Fallin Apart, chapter 1

My life is falling apart...

Charlie, he was my world. I really think I was starting to fall in love with him. When I left for college... He was the only thing that kept me sane. I hate it up there. But just the fact that I could talk to him everynight made the day go faster. He was the only good thing about my day. I couldn't WAIT to go home to see him. I know you know what I mean when I say, its the only thing that really mattered... Going home.

Saw him Friday... Perfect. I was sooo happy. I could have fallen asleep in his arms. Then Sunday came... And well everything went bad. He broke up with me... Don't ask me why 'cause I'm not sure myself. He said something about how he doesn't have time for a girlfriend (apparently his family said this too) and then his bullshit line of "i still care about you I just don't wanna date you." I really don't know if he's telling the truth. I mean, it really could be that he just lost feelings for me, but for some reason I just don't feel that he does. I saw the look on his face when we were there... His eyes were saying "it's not over." Wow, I just feel like, he's afraid of what he's feeling. Like he's afraid to be in love 'cause he is young. I think you're only too young when you're afraid to admit your feelings.

I'm hurt... Very hurt. It's only been 5 days but I've cried everyone of them. When I got back to school Sunday night I broke down. I realized I was alone in this place without my support system. And I got home today and broke down realizing the whole reason I was home was to see him and I don't have him anymore. GOD I miss him so much... We talked and he said he still wanted to hang out and be friends... But I can't handle that he's gonna date other girls, kiss other girls... Feel about other girls the way I want him to feel about me. I just want him to come back to me. I haven't taken off my necklace or taken down any of his pictures in my room 'cause I'm just hoping he'll miss me and come back. Mark and Heather got back together. For once, I want him to be like Mark.

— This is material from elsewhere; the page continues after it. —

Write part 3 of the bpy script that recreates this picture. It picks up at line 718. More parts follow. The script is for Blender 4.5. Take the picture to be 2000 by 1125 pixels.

Why does this have to happen to me. I got so attached. This was the first guy I could see myself with for a long time. That's never happened before. And now it's gone. I just wish I had someone who could call him and talk to him. I need clarity... A reason for why he doesn't want to be with me... Why doesn't he want to be with me? I don't get it. I NEED TO KNOW WHY! I can't take another crying session... It's not healthy and I hate it. I hate feeling like this. But I can't tell him I'm not fine 'cause that gives him the power... He'll know he can control my feelings. I need advice better than "it just takes time" or "you'll meet some great guy who will love you". That's what we were all taught to say in this situation, but I need real advice that will help me. GOSH my life is so messed up... I'm falling apart.